Whether its high-end fashion to urban apparel, the city of Tokyo is a canvas for designers and brands to showcase their latest as well as experimentation of untried ideas. In comes Levi’s ®Japan, with its F.L.U. collection. The collection address concepts and trends found on the streets of Tokyo as well as urban centers around the world, intermingle with the heritages of Levi’s®.

Juxtaposed against this backdrop is Ewan Reynolds, the multi-talented designer who co-directs F.L.U. with Takahiro Okazawa. Reynolds was also responsible for the interior of Elesco, F.L.U.’s new flagship in Aoyama district of Tokyo. On the side, Reynolds established PLAYFORD, a label that explores the mixture of athleticism and urban culture. Freshness had the rare opportunity to talk with the busy designer on a number of subjects recently, including the the upcoming collection of F.L.U. and the theme of Elesco. Here is what he has to say…

> Elesco
> Levi’s ® Strauss Japan

Hello, please tell us about yourself

Hello, my name is Ewan Reynolds. I direct, design, and operate my design firm, Playford Ltd. I’m also the Co-Creative Director of Levi’s® F.L.U. line.

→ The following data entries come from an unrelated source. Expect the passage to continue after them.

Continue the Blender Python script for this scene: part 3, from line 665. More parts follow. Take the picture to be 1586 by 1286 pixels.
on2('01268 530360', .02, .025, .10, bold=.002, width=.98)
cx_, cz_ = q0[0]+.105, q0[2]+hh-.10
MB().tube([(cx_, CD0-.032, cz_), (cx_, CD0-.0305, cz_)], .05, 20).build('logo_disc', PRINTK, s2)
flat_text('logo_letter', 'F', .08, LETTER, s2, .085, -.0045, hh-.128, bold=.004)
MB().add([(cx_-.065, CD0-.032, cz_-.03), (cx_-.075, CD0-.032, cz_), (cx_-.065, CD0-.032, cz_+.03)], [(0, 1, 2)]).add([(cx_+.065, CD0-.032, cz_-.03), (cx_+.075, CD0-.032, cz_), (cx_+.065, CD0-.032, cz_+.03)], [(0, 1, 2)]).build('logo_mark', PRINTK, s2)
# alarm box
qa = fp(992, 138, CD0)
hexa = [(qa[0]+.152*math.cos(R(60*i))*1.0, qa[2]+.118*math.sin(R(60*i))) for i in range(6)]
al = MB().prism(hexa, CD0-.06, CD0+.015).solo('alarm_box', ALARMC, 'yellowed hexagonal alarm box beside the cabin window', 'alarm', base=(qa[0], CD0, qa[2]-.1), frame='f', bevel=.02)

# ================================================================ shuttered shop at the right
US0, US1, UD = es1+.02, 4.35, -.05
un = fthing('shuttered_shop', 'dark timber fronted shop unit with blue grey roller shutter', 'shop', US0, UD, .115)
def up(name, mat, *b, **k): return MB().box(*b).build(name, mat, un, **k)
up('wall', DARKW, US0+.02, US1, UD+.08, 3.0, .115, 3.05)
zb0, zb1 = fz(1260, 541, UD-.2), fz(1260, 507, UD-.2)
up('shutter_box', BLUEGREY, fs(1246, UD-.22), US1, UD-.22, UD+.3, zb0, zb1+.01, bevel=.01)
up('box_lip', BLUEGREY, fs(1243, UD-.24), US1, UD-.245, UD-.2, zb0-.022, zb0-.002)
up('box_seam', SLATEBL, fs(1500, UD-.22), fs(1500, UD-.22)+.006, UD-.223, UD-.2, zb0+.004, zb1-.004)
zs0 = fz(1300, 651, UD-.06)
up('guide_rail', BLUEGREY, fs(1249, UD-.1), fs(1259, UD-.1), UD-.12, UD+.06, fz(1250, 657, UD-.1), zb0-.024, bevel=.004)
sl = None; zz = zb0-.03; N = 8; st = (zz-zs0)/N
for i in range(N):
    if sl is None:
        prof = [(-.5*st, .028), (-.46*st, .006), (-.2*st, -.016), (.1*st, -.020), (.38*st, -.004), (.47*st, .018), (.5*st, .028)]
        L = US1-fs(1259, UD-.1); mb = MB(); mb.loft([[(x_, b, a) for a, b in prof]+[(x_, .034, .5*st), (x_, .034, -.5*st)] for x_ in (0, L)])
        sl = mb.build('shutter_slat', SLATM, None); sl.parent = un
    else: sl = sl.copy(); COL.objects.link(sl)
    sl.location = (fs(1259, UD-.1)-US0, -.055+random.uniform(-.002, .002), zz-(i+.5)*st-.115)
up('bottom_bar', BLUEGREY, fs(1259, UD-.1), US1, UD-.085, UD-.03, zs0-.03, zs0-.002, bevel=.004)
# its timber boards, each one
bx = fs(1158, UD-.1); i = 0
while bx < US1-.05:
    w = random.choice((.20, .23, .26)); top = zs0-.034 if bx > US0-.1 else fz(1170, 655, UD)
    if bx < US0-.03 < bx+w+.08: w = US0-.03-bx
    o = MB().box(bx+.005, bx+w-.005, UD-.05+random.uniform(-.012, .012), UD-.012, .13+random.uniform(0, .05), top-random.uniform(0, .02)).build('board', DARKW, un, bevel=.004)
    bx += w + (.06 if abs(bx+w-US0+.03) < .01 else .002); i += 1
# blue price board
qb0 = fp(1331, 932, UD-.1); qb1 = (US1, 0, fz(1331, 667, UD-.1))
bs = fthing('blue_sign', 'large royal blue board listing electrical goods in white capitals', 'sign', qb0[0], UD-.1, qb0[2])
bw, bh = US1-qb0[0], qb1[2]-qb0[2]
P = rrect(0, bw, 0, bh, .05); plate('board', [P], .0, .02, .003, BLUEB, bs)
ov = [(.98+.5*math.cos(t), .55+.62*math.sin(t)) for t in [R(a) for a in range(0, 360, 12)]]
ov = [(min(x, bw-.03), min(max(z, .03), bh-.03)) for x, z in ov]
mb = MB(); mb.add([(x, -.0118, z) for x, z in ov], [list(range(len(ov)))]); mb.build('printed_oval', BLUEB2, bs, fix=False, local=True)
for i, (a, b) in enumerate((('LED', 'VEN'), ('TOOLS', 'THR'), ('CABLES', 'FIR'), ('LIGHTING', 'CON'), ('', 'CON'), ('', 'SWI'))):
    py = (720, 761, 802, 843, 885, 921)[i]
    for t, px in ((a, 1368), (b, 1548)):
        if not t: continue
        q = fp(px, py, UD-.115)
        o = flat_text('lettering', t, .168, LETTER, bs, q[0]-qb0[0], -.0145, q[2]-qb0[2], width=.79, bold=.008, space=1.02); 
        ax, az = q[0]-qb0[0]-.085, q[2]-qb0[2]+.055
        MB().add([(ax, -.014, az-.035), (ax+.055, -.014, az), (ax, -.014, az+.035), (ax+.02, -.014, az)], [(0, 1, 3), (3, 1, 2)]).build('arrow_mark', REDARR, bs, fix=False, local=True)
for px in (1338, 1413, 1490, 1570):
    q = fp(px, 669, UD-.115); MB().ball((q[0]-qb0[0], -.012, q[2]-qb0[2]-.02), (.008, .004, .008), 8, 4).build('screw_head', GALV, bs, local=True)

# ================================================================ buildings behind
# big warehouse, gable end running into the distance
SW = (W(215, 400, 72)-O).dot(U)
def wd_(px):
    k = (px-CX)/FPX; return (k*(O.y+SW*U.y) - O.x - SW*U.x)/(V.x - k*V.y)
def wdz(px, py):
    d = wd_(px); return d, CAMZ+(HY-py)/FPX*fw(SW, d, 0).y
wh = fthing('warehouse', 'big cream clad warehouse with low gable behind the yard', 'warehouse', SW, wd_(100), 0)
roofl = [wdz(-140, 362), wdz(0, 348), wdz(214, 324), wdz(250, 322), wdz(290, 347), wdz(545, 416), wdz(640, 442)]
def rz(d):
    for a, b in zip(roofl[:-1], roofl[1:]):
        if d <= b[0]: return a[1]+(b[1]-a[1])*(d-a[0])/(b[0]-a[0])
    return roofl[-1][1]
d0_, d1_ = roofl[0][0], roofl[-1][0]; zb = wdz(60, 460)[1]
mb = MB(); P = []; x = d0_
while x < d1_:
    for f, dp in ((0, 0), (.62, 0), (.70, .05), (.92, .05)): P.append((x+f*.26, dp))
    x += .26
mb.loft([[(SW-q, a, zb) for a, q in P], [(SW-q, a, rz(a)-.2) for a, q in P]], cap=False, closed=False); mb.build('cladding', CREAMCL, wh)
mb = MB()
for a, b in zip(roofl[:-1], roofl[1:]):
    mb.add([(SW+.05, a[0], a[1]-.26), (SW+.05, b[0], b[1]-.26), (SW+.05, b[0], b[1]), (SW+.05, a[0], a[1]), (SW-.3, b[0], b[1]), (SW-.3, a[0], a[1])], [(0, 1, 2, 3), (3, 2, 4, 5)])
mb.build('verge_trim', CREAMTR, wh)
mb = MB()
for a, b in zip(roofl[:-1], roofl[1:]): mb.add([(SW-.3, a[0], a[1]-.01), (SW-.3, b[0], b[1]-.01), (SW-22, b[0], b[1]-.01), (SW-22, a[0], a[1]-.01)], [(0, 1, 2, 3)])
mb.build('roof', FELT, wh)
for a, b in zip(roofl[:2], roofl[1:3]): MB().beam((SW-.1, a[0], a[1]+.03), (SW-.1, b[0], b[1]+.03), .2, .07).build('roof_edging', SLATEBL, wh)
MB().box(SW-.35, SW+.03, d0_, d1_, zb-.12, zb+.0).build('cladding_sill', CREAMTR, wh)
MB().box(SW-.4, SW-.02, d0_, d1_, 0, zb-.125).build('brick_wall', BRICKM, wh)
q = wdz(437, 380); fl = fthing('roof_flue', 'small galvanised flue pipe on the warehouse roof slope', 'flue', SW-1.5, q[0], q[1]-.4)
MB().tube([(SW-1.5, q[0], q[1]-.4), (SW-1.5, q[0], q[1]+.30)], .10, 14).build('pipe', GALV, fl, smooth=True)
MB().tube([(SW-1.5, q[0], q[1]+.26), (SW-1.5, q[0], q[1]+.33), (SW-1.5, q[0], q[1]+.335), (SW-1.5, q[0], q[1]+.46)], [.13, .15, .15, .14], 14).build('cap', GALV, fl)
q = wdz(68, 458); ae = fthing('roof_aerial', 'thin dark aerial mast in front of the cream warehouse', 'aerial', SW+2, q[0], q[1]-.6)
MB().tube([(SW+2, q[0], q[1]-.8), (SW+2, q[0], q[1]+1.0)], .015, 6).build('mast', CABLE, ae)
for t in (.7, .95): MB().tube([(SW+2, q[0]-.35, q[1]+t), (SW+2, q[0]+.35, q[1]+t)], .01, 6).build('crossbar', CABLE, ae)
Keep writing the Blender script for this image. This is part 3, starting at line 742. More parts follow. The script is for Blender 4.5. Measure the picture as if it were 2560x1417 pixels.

Full interview after the jump…


Your label, Playford, recently collaborated with Levi’s on the planning and designing of its newest retail location, Levi’s® ELESCO, at the very heart of Aoyama district of Tokyo. Tell us what it is like?

It was an honor to be able to design the concept store for a brand with 150 years of history like Levi’s. It was just pure excitement being at the site everyday planning its design and visualizing its outcome.



What were the ideas and themes you incorporated into ELESCO?

ELESCO is the concept store for “Sports & Design”. It is the new direction Levi’s is heading to explore with this brand, F.L.U. I designed the venue with the image of a city athlete in a stadium at night. The concrete walls, black artificial turf, the steel locker room racks and other ideas were inspired from that theme.



You touched on this earlier. Today’s denim labels come and go. Yet, this 150 year old brand holds an unique stature in consumers’
mind, especially those in Japan. Tell us the first pair of Levi’s
® that made you took interest in the brand?

I’ve been wearing Levi’s® denim since way back I don’t even remember but they became a special pair to me when I first got a hold of the vintage XX. The indigo colour, hidden rivets, red selvidge, etc. The idea of these exclusive parts were new to me and I found it really cool. That’s how I started getting deeper into its history.



You, along with Takahiro Okazawa (Creative Director of CLS), are the Creative Directors for Levi’s® F.L.U. Collection, an exclusive line sold at ELESCO . Share with us a bit regarding the current and upcoming season’s concept for Levi’s® F.L.U.?

Spring/Summer 2007 was our first season taking over the creative direction of F.L.U. So it was a season to show the potentials of what we, as the new directors, thought Levi’s® is capable of doing in this different market. We made drastic changes from the previous season such as the bringing in the hologram two-horse patch and using the Coolmax denim in the 3D patterns. We plan to keep the F.L.U. denim evolving and introduce more technology and ideas never used before.